Kolide registers Automatic Table Creation (ATC) tables to expand the data collection capabilities of its agent. ATC allows the parsing of local SQLite databases by specifying the following:

  • The name of your new table (eg. tcc_system_entries).
  • The path to the SQLite file (eg. /Library/Application Support/com.apple.TCC/TCC.db).
  • The columns (schema) you expect to return into your new table
  • The query which will populate your schema (eg. SELECT column_name FROM table_name).

You can find more information about ATC tables and how they can be utilized in our article: How to Build Custom Osquery Tables Using ATC.

To register your ATC tables, you will need to pass a config file. You can retrieve the Kolide ATC configuration block by scrolling down in your osquery config to find them at the bottom:

Kolide Osquery Config ATC

For example:

  1. Go to a device detail page (by clicking on a device name in Inventory) in Kolide.
  2. Click the ‘Actions’ dropdown and select ‘View Osquery Config’.
  3. Copy/Paste the section of the JSON file that is within the curly braces of the "auto_table_construction:" section, (including the header: "auto_table_construction:") into an editor and save it as something like kolide-atc-config.json.

If you prefer, you can copy/paste the entire configuration instead of using just that portion.

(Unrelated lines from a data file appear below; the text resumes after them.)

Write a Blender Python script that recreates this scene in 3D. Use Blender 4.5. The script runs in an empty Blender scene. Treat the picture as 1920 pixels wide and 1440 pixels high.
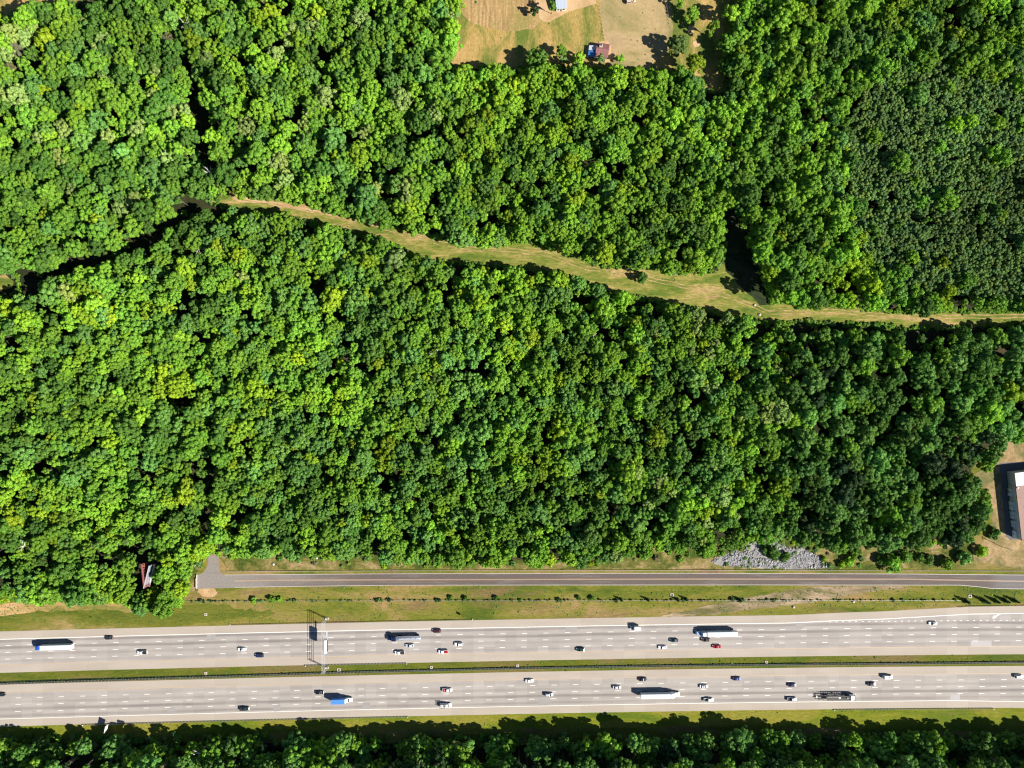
import bpy, bmesh, math, random
import numpy as np
from mathutils import Vector, Matrix, noise as mnoise
from mathutils.geometry import tessellate_polygon

SC = bpy.context.scene
COL = SC.collection
# ---------------------------------------------------------------- camera, sky, sun, exposure
S = 0.3025            # metres on the ground per photograph pixel
H = 403.0             # height of the drone above the ground
cam_d = bpy.data.cameras.new('drone_camera')
cam = bpy.data.objects.new('drone_camera', cam_d); COL.objects.link(cam)
cam.location = (0, 0, H); cam.rotation_euler = (0, 0, 0)
cam_d.sensor_width = 36.0; cam_d.lens = 36.0 * H / (1920 * S)
cam_d.clip_start = 1.0; cam_d.clip_end = 12000
SC.camera = cam
SUN_EL = math.radians(37.0); SUN_DIR = math.radians(-25.0)     # sun stands low in the lower right of the photo
world = bpy.data.worlds.new('World'); SC.world = world; world.use_nodes = True
wn = world.node_tree.nodes; wl = world.node_tree.links
sky = wn.new('ShaderNodeTexSky'); sky.sky_type = 'NISHITA'; sky.sun_disc = False
sky.sun_elevation = SUN_EL; sky.sun_rotation = math.radians(90) - SUN_DIR; sky.altitude = 300; sky.air_density = 0.9; sky.dust_density = 0.2; sky.ozone_density = 4.0
wl.new(sky.outputs[0], wn['Background'].inputs[0]); wn['Background'].inputs[1].default_value = 0.05
sun_d = bpy.data.lights.new('sun', 'SUN'); sun_d.energy = 5.0; sun_d.angle = math.radians(0.5); sun_d.color = (1.0, 0.95, 0.86)
sun = bpy.data.objects.new('sun', sun_d); COL.objects.link(sun)
sv = Vector((math.cos(SUN_EL) * math.cos(SUN_DIR), math.cos(SUN_EL) * math.sin(SUN_DIR), math.sin(SUN_EL)))
sun.rotation_euler = sv.to_track_quat('Z', 'Y').to_euler(); sun.location = sv * 300
SC.view_settings.view_transform = 'Standard'; SC.view_settings.look = 'None'
SC.view_settings.gamma = 1.0; SC.view_settings.use_curve_mapping = False
SC.view_settings.exposure = 1.1
SC.render.engine = 'CYCLES'
SC.cycles.max_bounces = 6; SC.cycles.diffuse_bounces = 3; SC.cycles.transmission_bounces = 3
SC.cycles.filter_width = 1.2

rng = random.Random(7)
nrng = np.random.RandomState(11)

# ---------------------------------------------------------------- helpers
def G(px, py, h=0.0):
    """photograph pixel of a point h metres above ground -> ground x, y"""
    k = 1.0 - h / H
    return ((px - 960) * S * k, (720 - py) * S * k)

def tag(o, label=None, cat=None, group=None, kind=None):
    if label: o['label'] = label
    if cat: o['category'] = cat
    if group: o['group'] = group
    if kind: o['kind'] = kind
    return o

def link(name, mesh, parent=None, loc=None, rotz=None):
    o = bpy.data.objects.new(name, mesh); COL.objects.link(o)
    if parent is not None: o.parent = parent
    if loc is not None: o.location = loc
    if rotz is not None: o.rotation_euler = (0, 0, rotz)
    return o

def empty(name, loc, rotz=0.0):
    o = link(name, None, None, loc, rotz); o.empty_display_size = 0.5
    return o

class MB:
    def __init__(s): s.v = []; s.f = []
    def add(s, vs, fs):
        n = len(s.v); s.v += [tuple(p) for p in vs]; s.f += [tuple(i + n for i in q) for q in fs]; return s
    def box(s, cx, cy, cz, sx, sy, sz, rz=0.0):
        c, d = math.cos(rz), math.sin(rz); vs = []
        for z in (-.5, .5):
            for (x, y) in ((-.5, -.5), (.5, -.5), (.5, .5), (-.5, .5)):
                X, Y = x * sx, y * sy
                vs.append((cx + X * c - Y * d, cy + X * d + Y * c, cz + z * sz))
        return s.add(vs, [(3, 2, 1, 0), (4, 5, 6, 7), (0, 1, 5, 4), (1, 2, 6, 5), (2, 3, 7, 6), (3, 0, 4, 7)])
    def cyl(s, p0, p1, r0, r1=None, n=10, caps=True):
        r1 = r0 if r1 is None else r1
        p0, p1 = Vector(p0), Vector(p1); a = (p1 - p0).normalized()
        u = a.cross(Vector((0, 0, 1)))
        if u.length < 1e-4: u = Vector((1, 0, 0))
        u.normalize(); w = a.cross(u); vs = []
        for p, r in ((p0, r0), (p1, r1)):
            for i in range(n):
                t = 2 * math.pi * i / n; vs.append(p + u * (math.cos(t) * r) + w * (math.sin(t) * r))
        fs = [(i, (i + 1) % n, n + (i + 1) % n, n + i) for i in range(n)]
        if caps: fs += [tuple(range(n - 1, -1, -1)), tuple(range(n, 2 * n))]
        return s.add(vs, fs)
    def loft(s, secs):
        n = len(secs[0]); vs = [p for q in secs for p in q]; fs = []
        for k in range(len(secs) - 1):
            for i in range(n):
                j = (i + 1) % n; fs.append((k * n + i, k * n + j, (k + 1) * n + j, (k + 1) * n + i))
        fs.append(tuple(range(n - 1, -1, -1))); fs.append(tuple((len(secs) - 1) * n + i for i in range(n)))
        return s.add(vs, fs)
    def panel(s, q, off=0.012, inset=0.1, th=0.02):
        q = [Vector(p) for p in q]; c = sum(q, Vector()) / len(q)
        nrm = (q[1] - q[0]).cross(q[2] - q[0]).normalized()
        q = [p + (c - p) * inset for p in q]
        a = [p + nrm * (off - th) for p in q]; b = [p + nrm * off for p in q]; n = len(q)
        return s.add(a + b, [tuple(range(n - 1, -1, -1)), tuple(range(n, 2 * n))] + [(i, (i + 1) % n, n + (i + 1) % n, n + i) for i in range(n)])
    def mesh(s, name, mat=None, smooth=False):
        m = bpy.data.meshes.new(name); m.from_pydata(s.v, [], s.f)
        bm = bmesh.new(); bm.from_mesh(m); bmesh.ops.recalc_face_normals(bm, faces=bm.faces); bm.to_mesh(m); bm.free()
        if mat: m.materials.append(mat)
        if smooth:
            for p in m.polygons: p.use_smooth = True
        m.update(); return m
    def build(s, name, mat, parent=None, loc=None, rotz=None):
        return link(name, s.mesh(name, mat), parent, loc, rotz)

# ---------------------------------------------------------------- materials
def new_mat(name):
    m = bpy.data.materials.new(name); m.use_nodes = True; nt = m.node_tree
    return m, nt, nt.nodes['Principled BSDF']

def simple(name, col, rough=0.6, metal=0.0, spec=0.4, coat=0.0, var=0.08, vscale=0.6):
    m, nt, b = new_mat(name)
    b.inputs['Roughness'].default_value = rough; b.inputs['Metallic'].default_value = metal
    b.inputs['Specular IOR Level'].default_value = spec; b.inputs['Coat Weight'].default_value = coat
    tc = nt.nodes.new('ShaderNodeTexCoord'); n = nt.nodes.new('ShaderNodeTexNoise'); n.inputs['Scale'].default_value = vscale; n.inputs['Detail'].default_value = 4
    nt.links.new(tc.outputs['Object'], n.inputs['Vector'])
    mp = nt.nodes.new('ShaderNodeMapRange'); mp.inputs['To Min'].default_value = 1 - var; mp.inputs['To Max'].default_value = 1 + var
    nt.links.new(n.outputs['Fac'], mp.inputs['Value'])
    mx = nt.nodes.new('ShaderNodeMix'); mx.data_type = 'RGBA'; mx.blend_type = 'MULTIPLY'; mx.inputs['Factor'].default_value = 1
    mx.inputs['A'].default_value = (*col, 1); nt.links.new(mp.outputs[0], mx.inputs['B'])
    nt.links.new(mx.outputs['Result'], b.inputs['Base Color'])
    return m

def N(nt, t, **kw):
    n = nt.nodes.new(t)
    for k, v in kw.items(): setattr(n, k, v)
    return n

def noise_node(nt, vec, scale, detail=5, rough=0.55, stretch=(1, 1, 1), dist=0.0):
    mp = N(nt, 'ShaderNodeMapping'); mp.inputs['Scale'].default_value = stretch
    mp.inputs['Location'].default_value = (rng.uniform(-50, 50), rng.uniform(-50, 50), 0)
    nt.links.new(vec, mp.inputs['Vector'])
    n = N(nt, 'ShaderNodeTexNoise'); n.inputs['Scale'].default_value = scale; n.inputs['Detail'].default_value = detail
    n.inputs['Roughness'].default_value = rough; n.inputs['Distortion'].default_value = dist
    nt.links.new(mp.outputs[0], n.inputs['Vector']); return n.outputs['Fac']

def ramp(nt, fac, stops):
    r = N(nt, 'ShaderNodeValToRGB'); e = r.color_ramp.elements
    while len(e) < len(stops): e.new(0.5)
    for el, (p, c) in zip(e, stops): el.position = p; el.color = (*c, 1)
    nt.links.new(fac, r.inputs[0]); return r.outputs['Color']

def mixc(nt, fac, a, b, mode='MIX'):
    m = N(nt, 'ShaderNodeMix'); m.data_type = 'RGBA'; m.blend_type = mode
    for key, v in (('Factor', fac), ('A', a), ('B', b)):
        if isinstance(v, (int, float)): m.inputs[key].default_value = v
        elif isinstance(v, tuple): m.inputs[key].default_value = (*v, 1)
        else: nt.links.new(v, m.inputs[key])
    return m.outputs['Result']

def maprange(nt, v, a, b, c, d, smooth=True):
    m = N(nt, 'ShaderNodeMapRange'); m.interpolation_type = 'SMOOTHSTEP' if smooth else 'LINEAR'
    for k, x in zip(('From Min', 'From Max', 'To Min', 'To Max'), (a, b, c, d)): m.inputs[k].default_value = x
    nt.links.new(v, m.inputs['Value']); return m.outputs[0]

def ground_mat(name, stops, scale=0.03, stretch=(1, 1, 1), fine=0.35, finescale=0.9, bump=0.25, patch=None, rough=0.95, bscale=0.8):
    """soil or grass: broad patches (stops), a patch colour on top, fine mottling, relief"""
    m, nt, b = new_mat(name); b.inputs['Roughness'].default_value = rough; b.inputs['Specular IOR Level'].default_value = 0.1
    v = N(nt, 'ShaderNodeTexCoord').outputs['Object']
    c = ramp(nt, maprange(nt, noise_node(nt, v, scale, 7, 0.62, stretch, 0.6), 0.24, 0.76, 0, 1, False), [(p_, sc3(c_, GA)) for p_, c_ in stops])
    if patch:
        pc, pscale, lo, hi = patch
        f = maprange(nt, noise_node(nt, v, pscale, 6, 0.65, stretch, 0.8), lo, hi, 0, 1)
        c = mixc(nt, f, c, sc3(pc, GA))
    f = maprange(nt, noise_node(nt, v, finescale, 4, 0.7, stretch), 0.25, 0.75, 1 - fine, 1 + fine, False)
    c = mixc(nt, 1.0, c, f, 'MULTIPLY')
    nt.links.new(c, b.inputs['Base Color'])
    if bump:
        bp = N(nt, 'ShaderNodeBump'); bp.inputs['Strength'].default_value = bump; bp.inputs['Distance'].default_value = 0.6
        nt.links.new(noise_node(nt, v, bscale, 5, 0.7), bp.inputs['Height']); nt.links.new(bp.outputs[0], b.inputs['Normal'])
    return m

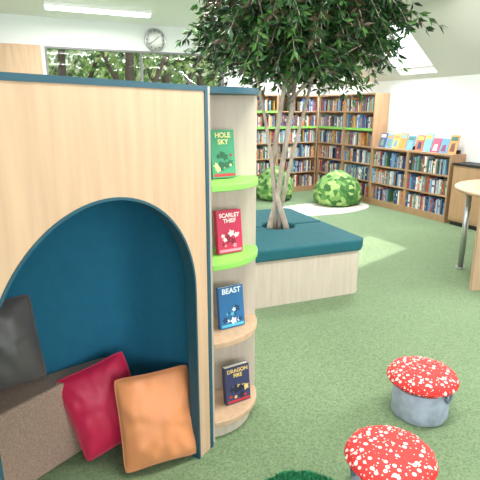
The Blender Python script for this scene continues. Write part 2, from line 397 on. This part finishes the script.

Other parts of the configuration (eg. scheduled queries) will not run when in interactive mode.

How To Locate the Latest Kolide Supplied Version of Osqueryd on Your Device

Kolide auto-updates osquery and places an osqueryd binary on disk in a predictable location:

/usr/local/kolide-k2/bin/osqueryd-updates/

Inside that folder will be one or many numbered folders which represent the unix epoch when that binary was retrieved.

For example:

1645124825/osqueryd

Make note of the complete path to the osqueryd binary for the command we will run.

Pulling It All Together: Invoking Osqueryi

With all of those pieces in place, we can start osqueryi with both our launcher tables and our ATC tables by running the following command (modified to your appropriate path names) in our terminal:

sudo /usr/local/kolide-k2/bin/osqueryd-updates/1645124825/osqueryd -S --allow-unsafe --verbose --extension /Users/fritz/Downloads/darwin.universal/tables.ext --config_path /Users/fritz/Downloads/kolide-atc-config.json

Registering launcher tables in osqueryi

As osqueryi starts, it will list the tables which are being registered from the extension and your ATC config file, and you will see those tables listed out like so:

osquery> I0616 16:04:27.020655 7835648 interface.cpp:137] Registering extension (com.kolide.standalone_extension, 53524, version=, sdk=)
I0616 16:04:27.026579 7835648 registry_factory.cpp:107] Extension 53524 registered table plugin kext_policy
I0616 16:04:27.026597 7835648 registry_factory.cpp:107] Extension 53524 registered table plugin kolide_airdrop_preferences
I0616 16:04:27.026602 7835648 registry_factory.cpp:107] Extension 53524 registered table plugin kolide_airport_util
I0616 16:04:27.026605 7835648 registry_factory.cpp:107] Extension 53524 registered table plugin kolide_apfs_list
I0616 16:04:27.026609 7835648 registry_factory.cpp:107] Extension 53524 registered table plugin kolide_apfs_users
I0616 16:04:27.026612 7835648 registry_factory.cpp:107] Extension 53524 registered table plugin kolide_app_icons

Those tables with the kolide_ prefix are those tables which belong to Launcher.

Lastly, we can verify that our invocation worked and that we are able to query these extension tables successfully.

Let’s try it now on a macOS device:

osquery> SELECT * FROM kolide_filevault;
+------------------+
| status           |
+------------------+
| FileVault is On. |
+------------------+

Fabulous! We can now locally run queries in our terminal as if we were using Kolide’s Live Query feature.

Notes:

  • We run the command with sudo because by default the Kolide Launcher agent runs with root permissions, and the behavior of several tables is predicated on the user context under which they are queried. (For more information refer to the following blog article: Running Osquery As Sudo/root vs User.)

  • The -S flag in our invocation command is what allows us to initiate the osqueryi interactive mode from the osqueryd binary.

  • Do not forget, as updates are made to the osquery agent, your previously run osqueryi invocation command will need to be updated to reference the corresponding updated path.